A clear and present danger to public safety

Police departments have joined immigrant rights advocates in denouncing the Clear Law Enforcement for Criminal Alien Removal (CLEAR) Act, H.R. 2671. The proposed law would require local police departments to enforce federal immigration laws or face losing critical federal reimbursements.

“We don’t have the time and the personnel to be immigration agents. Murderers, rapists, robbers, thieves and drug dealers present a much bigger threat than any illegal immigrant,” South Tucson Police Chief Sixto Molina told the Tucson Citizen. According to the National Immigration Forum, the bill adds significantly to the daily responsibilities of local law enforcement with no guarantee that they will be reimbursed for their time and efforts.

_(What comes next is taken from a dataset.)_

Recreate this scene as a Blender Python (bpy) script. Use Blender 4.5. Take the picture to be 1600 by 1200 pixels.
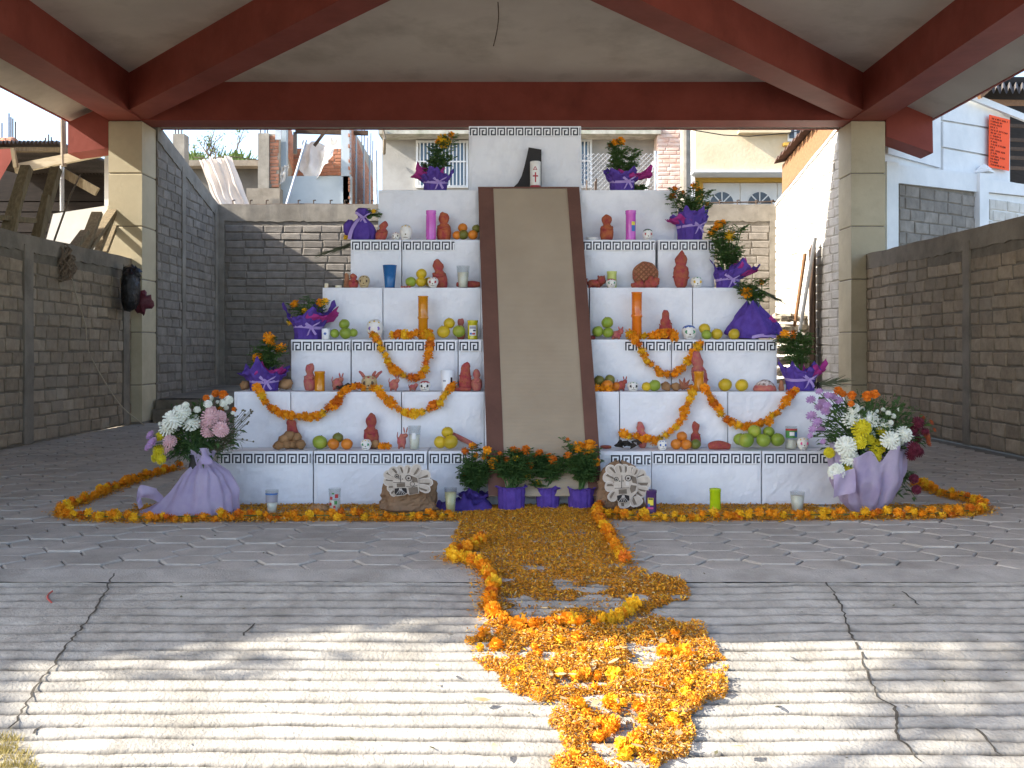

The bill also mandates entry of civil immigration information into the FBI-maintained database of wanted persons. Millions of new names would be added to this database.

The number one risk of local police acting as INS agents “is the potential for civil rights violations,” Ventura County Sheriff’s Department spokesperson Eric Nishimoto told the Ventura County Star. “Right now we’re involved in preventing any kind of racial profiling and this type of function could open us to that kind of risk,” he added.

One provision of the Clear Act “encourages” police participation by awarding them assets seized from undocumented immigrants.

El Paso Municipal Police Officers’ Association President Chris McGill told the El Paso Times, “From a law-enforcement point of view, I don’t know how productive it would be to have police officers ask for green cards. It’s more important that people feel confident calling the police.”

Opposition to the new immigration approach comes from the National Association of Counties, the National League of Cities and the U.S./Mexico Border Counties Coalition, according to the National Immigration Forum. San Joaquin County Sheriff Lt. Armando Mayoya worries that if police officers start reporting to the INS, more undocumented workers could wind up as victims. “Criminals soon would realize that undocumented workers would be unlikely to call police for fear of being deported and target them for attacks. Racial profiling could also intensify if police are tasked with upholding immigration laws,” he told the Dallas Morning News.

The CLEAR Act has already been introduced in the House and is scheduled for hearing Nov. 20 in the Senate Judiciary Committee’s Subcommittee on Immigration.